According to the data, while a third (32%) of those who are providing support to their adult children have managed to fund extra support through excess income, the rest have had to cut back, with 16% tapping into housing equity and 15% reducing their pension contributions to provide support to their adult children.

Mike Stimpson, partner at Saltus said: “Our latest research shows that although overall confidence in the economy may be beginning to rise again after a period of uncertainty, when it comes to the cost of living crisis, HNWIs are continuing to provide support to their wider family members and that this is now spanning multiple generations.

“In recent times, it has been common that we see parents helping their adult children afford big purchases, such as deposits on houses or buying their first car, but we are now seeing this financial support trickling down to cover the smaller, everyday costs that have risen so steeply.

“What is striking from this research is how many HNWIs are dipping into pension pots and other bigger and longer-term investments in order to be able to provide this support. The high numbers of people reducing pension contributions or tapping into housing equity to help cover their families’ expenses is alarming as it could lead to knock-on impacts on their plans for retirement.”
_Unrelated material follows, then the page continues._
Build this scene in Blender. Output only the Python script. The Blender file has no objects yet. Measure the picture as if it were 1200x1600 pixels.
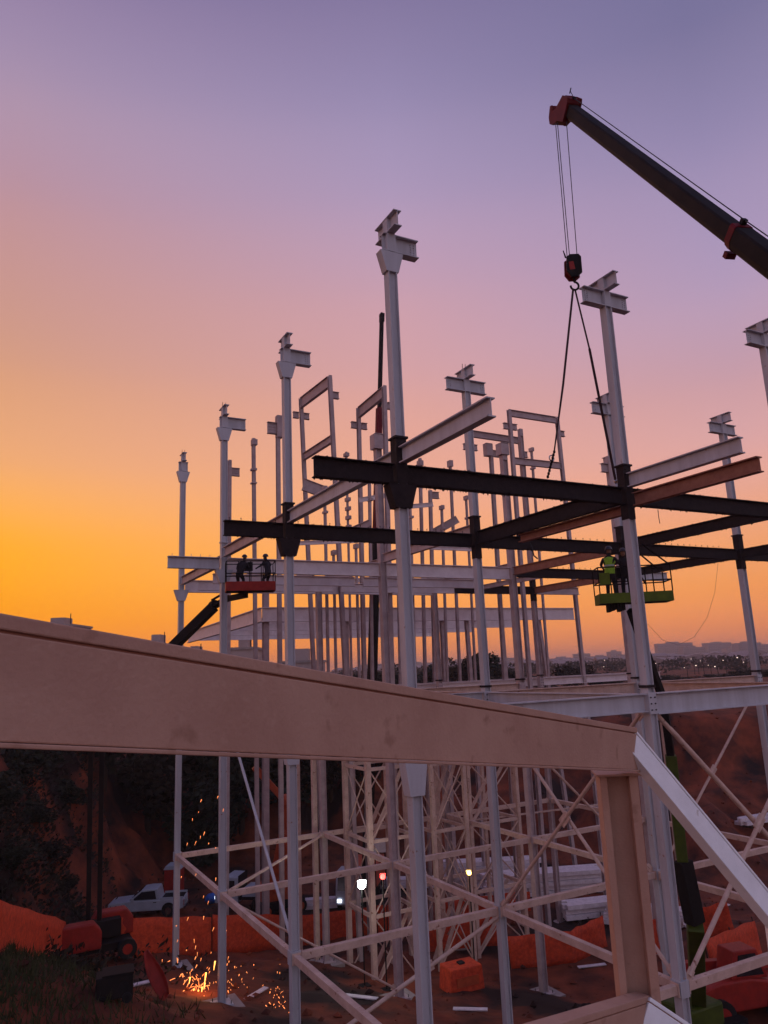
import bpy, bmesh, math, random
from mathutils import Vector, Matrix, noise

random.seed(11)
R = math.radians
sc = bpy.context.scene
C = bpy.context.scene.collection

# ------------------------------------------------------------------ camera
EYE = 16.5                                   # eye height above the pit floor
YAW, PITCH, ROLL, FPX = R(28.2837), R(11.9027), R(-2.3604), 1167.7
CF = Vector((math.sin(YAW) * math.cos(PITCH), math.cos(YAW) * math.cos(PITCH), math.sin(PITCH)))
_r = Vector((math.cos(YAW), -math.sin(YAW), 0)); _u = _r.cross(CF)
CR = _r * math.cos(ROLL) + _u * math.sin(ROLL)
CU = _u * math.cos(ROLL) - _r * math.sin(ROLL)
camd = bpy.data.cameras.new('camera'); cam = bpy.data.objects.new('camera', camd); C.objects.link(cam)
camd.sensor_fit = 'VERTICAL'; camd.sensor_height = 24; camd.lens = 24 * FPX / 1600
camd.clip_start = 0.05; camd.clip_end = 9000
M = Matrix((CR, CU, -CF)).transposed().to_4x4(); M.translation = (0, 0, EYE)
cam.matrix_world = M
sc.camera = cam

# ------------------------------------------------------------------ sky, sun, exposure
def lin(c):
    return tuple(((v / 255) / 12.92 if v / 255 <= .04045 else ((v / 255 + .055) / 1.055) ** 2.4) for v in c) + (1,)
w = bpy.data.worlds.new('World'); sc.world = w; w.use_nodes = True
nt = w.node_tree; nt.nodes.clear()
def N(t, **k):
    n = nt.nodes.new(t)
    for a, b in k.items(): setattr(n, a, b)
    return n
def wmath(op, a, b=None):
    n = N('ShaderNodeMath', operation=op)
    for i, v in enumerate((a, b)):
        if v is None: continue
        if isinstance(v, (int, float)): n.inputs[i].default_value = v
        else: nt.links.new(v, n.inputs[i])
    return n.outputs[0]
tc = N('ShaderNodeTexCoord'); sx = N('ShaderNodeSeparateXYZ'); nt.links.new(tc.outputs['Generated'], sx.inputs[0])
elev = wmath('DIVIDE', wmath('ARCSINE', sx.outputs[2]), R(90))
azim = wmath('DIVIDE', wmath('ABSOLUTE', wmath('ARCTAN2', sx.outputs[0], sx.outputs[1])), math.pi)
def ramp(stops):
    n = N('ShaderNodeValToRGB'); n.color_ramp.interpolation = 'CARDINAL'
    e = n.color_ramp.elements
    for i, (p, c) in enumerate(stops):
        if i < 2: el = e[i]; el.position = p / 90
        else: el = e.new(p / 90)
        el.color = lin(c)
    nt.links.new(elev, n.inputs[0]); return n.outputs[0]
TOP = [(62, (100, 99, 144)), (90, (92, 98, 146))]
SKY = [
 (0,   [(0, (255, 138, 8)), (6, (255, 162, 14)), (10.5, (255, 172, 58)), (15, (236, 167, 110)), (22, (208, 152, 126)), (32, (184, 142, 150)), (39, (164, 140, 166)), (46, (134, 118, 155))] + TOP),
 (30,  [(0, (235, 135, 84)), (5, (252, 162, 80)), (12, (238, 166, 128)), (21, (212, 158, 154)), (28, (194, 153, 168)), (34, (172, 148, 178)), (40, (150, 136, 172)), (47, (124, 113, 152))] + TOP),
 (55,  [(0, (220, 128, 90)), (2.8, (236, 144, 88)), (5.5, (238, 154, 92)), (10, (230, 160, 128)), (14, (216, 161, 156)), (19, (194, 152, 163)), (25, (174, 149, 178)), (33, (150, 136, 172)), (41, (118, 112, 150))] + TOP),
 (150, [(0, (186, 156, 160)), (8, (192, 168, 178)), (20, (186, 174, 196)), (32, (170, 166, 196)), (45, (150, 150, 188)), (62, (122, 124, 168)), (75, (102, 108, 154)), (90, (92, 98, 146))]),
]
cur = ramp(SKY[0][1])
for k in range(1, 4):
    mr = N('ShaderNodeMapRange', interpolation_type='SMOOTHSTEP' if k == 3 else 'LINEAR')
    mr.inputs[1].default_value = SKY[k - 1][0] / 180; mr.inputs[2].default_value = SKY[k][0] / 180
    nt.links.new(azim, mr.inputs[0])
    mx = N('ShaderNodeMix', data_type='RGBA')
    nt.links.new(mr.outputs[0], mx.inputs[0]); nt.links.new(cur, mx.inputs[6]); nt.links.new(ramp(SKY[k][1]), mx.inputs[7])
    cur = mx.outputs[2]
bg = N('ShaderNodeBackground'); bg.inputs[1].default_value = 1.10
nt.links.new(cur, bg.inputs[0])
wo = N('ShaderNodeOutputWorld'); nt.links.new(bg.outputs[0], wo.inputs[0])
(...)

Financial Planning Today Analysis: Saltus’ survey findings are in line with other recent studies suggesting that older generations are helping hard-pressed younger family members struggling with the cost of living challenges. The Saltus study, however, provides more granular detail than some other recent reports and reveals that it is likely some older savers are cutting back on their own pension saving and selling assets to help children and grandchildren. If this continues for a lengthy period it could well harm pension savings, something the government and providers will be keen to avoid. It will be interesting to see if this cross-generation ‘subsidy’ – which has always existed to some extent – is scaled back as inflation eases or whether it will become a permanent feature of the personal finance landscape. From a Financial Planning point of view it may encourage more planners to look at reaching both younger and older members of the same family to ensure that the impact of generational subsidy is mitigated and good practice is applied to ensure one generation does not suffer long term from this trend.